I am a fan of Stephen Fry. By which I mean that I regard A Bit of Fry & Laurie as one of the high watermarks of television comedy, have read and enjoyed most of his books and find myself relistening to my recordings of his 1980s Radio 4 series Saturday Night Fry on an alarmingly regular basis. I do not, however, follow him on Twitter. A similarly-minded friend put it perfectly the other night. "I don't follow Fry because I am a fan of his and I want to remain one," said my chum. Too right. It's not just Fry. I tend not to follow celebrities of any description. There are a couple of exceptions. Peter Serafinowicz (@serafinowicz) is one. He doesn't babble on about the minutiae of his doubtless very exciting life. He just tries one-liners out, and some of them are fantastic, so I find him very worth following.
However, if you are on Twitter, it's almost impossible to avoid Fry. Even if he weren't all over social networking like shit in a field, people tend to re-tweet his bon mots in lieu of their own insight and wit. So, when he flounces, as he did last week, following volleys of criticism about some ill-advised remarks he made in an interview with the magazine Attitude, the ripples reach even those who shelter from his sprawling online presence.
I'm not remotely impressed by the way he's handled the affair. Flounces are twatty, whether you're famous or a whohe like me. The difference is in the response. When a whohe flounces, the usual reply is "Don't let the door hit you on the arse as you leave". This, generally, is the correct reaction. When a celebrity flounces, though, hundreds, even thousands of people beseech said personality not to go. "We love you, we need you." Really? You need some bloke/woman off the telly posting inconsequential messages about what they're having for dinner and who they're having dinner with? Why? Also, you can only flounce convincingly once. Fry's flounced from Twitter now twice, oddly enough, both times on 31 October. Do trick or treaters annoy him that much?
When Fry typed "Bye bye" last Saturday, the floodgates opened. "Come back, fluffy clever man. We wuv oo". I knew he'd be back. So it has proved. Instead of pretending nothing had happened and carrying on as heretofore, or even (and I appreciate that this is radical) admitting that he said what he was quoted as saying, Fry has returned with a long, blustering, self-justifying blog post, seeming to deny responsibility for any aspect of the whole sorry affair.
"Was it naïve in me that it never for a second crossed my mind that this conversation would be sold on to other papers? That it would be “picked up” and make a disastrous move from being a conversation to some kind of public “declaration”?" Yes, Stephen, it was. Don't come the innocent. You know how it works. By saying that it was "sold on" makes Attitude look grubby and venal, but do we know that money changed hands? Isn't it far more likely that Attitude sends complimentary copies to the mainstream press month-in, month-out, and occasionally the mainstreamers pick up on something within it?

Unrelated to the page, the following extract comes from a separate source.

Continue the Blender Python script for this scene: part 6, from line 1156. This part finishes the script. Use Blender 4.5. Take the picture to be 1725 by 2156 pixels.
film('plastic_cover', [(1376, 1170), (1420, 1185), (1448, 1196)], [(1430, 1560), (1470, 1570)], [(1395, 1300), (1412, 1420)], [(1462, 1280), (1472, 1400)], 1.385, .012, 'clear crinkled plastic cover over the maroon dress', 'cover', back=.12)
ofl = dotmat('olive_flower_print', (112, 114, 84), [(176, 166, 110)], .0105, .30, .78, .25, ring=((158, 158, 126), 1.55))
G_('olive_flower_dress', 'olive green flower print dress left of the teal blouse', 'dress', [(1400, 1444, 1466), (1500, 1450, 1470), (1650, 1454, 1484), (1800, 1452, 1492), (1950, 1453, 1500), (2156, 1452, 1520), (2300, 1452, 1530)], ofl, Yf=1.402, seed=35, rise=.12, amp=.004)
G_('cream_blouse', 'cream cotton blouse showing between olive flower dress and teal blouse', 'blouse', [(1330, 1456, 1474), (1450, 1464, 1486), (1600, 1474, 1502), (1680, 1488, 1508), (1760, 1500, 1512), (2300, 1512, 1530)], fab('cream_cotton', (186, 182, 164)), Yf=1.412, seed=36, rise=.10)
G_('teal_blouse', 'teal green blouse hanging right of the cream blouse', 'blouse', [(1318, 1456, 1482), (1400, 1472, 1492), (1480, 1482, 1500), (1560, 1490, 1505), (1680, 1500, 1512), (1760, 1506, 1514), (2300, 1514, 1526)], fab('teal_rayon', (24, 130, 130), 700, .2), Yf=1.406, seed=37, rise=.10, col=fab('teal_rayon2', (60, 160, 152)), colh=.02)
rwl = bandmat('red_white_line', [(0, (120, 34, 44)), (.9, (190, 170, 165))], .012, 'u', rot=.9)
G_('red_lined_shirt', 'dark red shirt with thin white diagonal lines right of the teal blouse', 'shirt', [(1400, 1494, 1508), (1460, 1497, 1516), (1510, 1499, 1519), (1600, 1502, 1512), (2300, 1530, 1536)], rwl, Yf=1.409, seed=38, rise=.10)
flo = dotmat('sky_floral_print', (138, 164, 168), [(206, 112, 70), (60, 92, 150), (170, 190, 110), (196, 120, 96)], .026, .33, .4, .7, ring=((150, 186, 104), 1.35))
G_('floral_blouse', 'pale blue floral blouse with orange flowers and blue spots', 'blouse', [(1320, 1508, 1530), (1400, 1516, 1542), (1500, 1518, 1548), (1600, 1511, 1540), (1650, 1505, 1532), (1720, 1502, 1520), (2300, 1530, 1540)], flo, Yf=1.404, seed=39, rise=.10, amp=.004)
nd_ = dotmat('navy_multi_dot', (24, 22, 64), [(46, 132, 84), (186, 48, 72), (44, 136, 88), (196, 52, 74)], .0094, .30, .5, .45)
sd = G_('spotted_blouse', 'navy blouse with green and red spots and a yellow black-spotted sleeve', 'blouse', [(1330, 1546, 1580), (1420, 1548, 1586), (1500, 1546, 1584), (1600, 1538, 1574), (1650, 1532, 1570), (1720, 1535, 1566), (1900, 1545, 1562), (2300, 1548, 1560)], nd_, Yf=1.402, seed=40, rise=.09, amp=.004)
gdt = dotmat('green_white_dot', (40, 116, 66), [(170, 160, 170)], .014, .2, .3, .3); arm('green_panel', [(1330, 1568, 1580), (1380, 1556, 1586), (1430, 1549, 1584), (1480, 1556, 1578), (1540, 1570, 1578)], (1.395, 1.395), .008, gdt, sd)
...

For me, the worst aspect of Fry's bluster is his attempt to besmirch the author of the piece, Paul Flynn. "Maybe I should have guessed that the interviewer wanted not an interview but a story," Fry informs his blog readers. If this stuff was such dynamite, and Flynn wanted to capitalise on it, why did he put it in the sixth page of an eight-page feature? However, the public perception of journalists is so low that this sort of horseshit obfuscation actually works. Fry hammers his disdain home with "You will perhaps say that after nearly 30 years in the public realm I should have known better than to allow myself to have a free-wheeling happy, explorative and silly conversation with any journalist." Countless fans have replied dutifully along the lines of "What do you expect from a journalist?"
Ah, but what is sauce for the goose is sauce for the gander. When the Daily Mail laid into Fry recently and dismissed him as a 'quizmaster', he responded by saying that, with his many contributions to esteemed publications over the years, he was more a journalist than a quizmaster, but that a journalist would never use the word 'journalist' as an insult. At the time, I thought "Good on you, Stephen", but now, I fear that this claim might come back to bite him on the arse. He claims that journalists can't be trusted. OK, but he also described himself recently as a journalist. Why then should anyone trust Fry? You'd think he'd have been too clever to set a trap for himself like this, wouldn't you?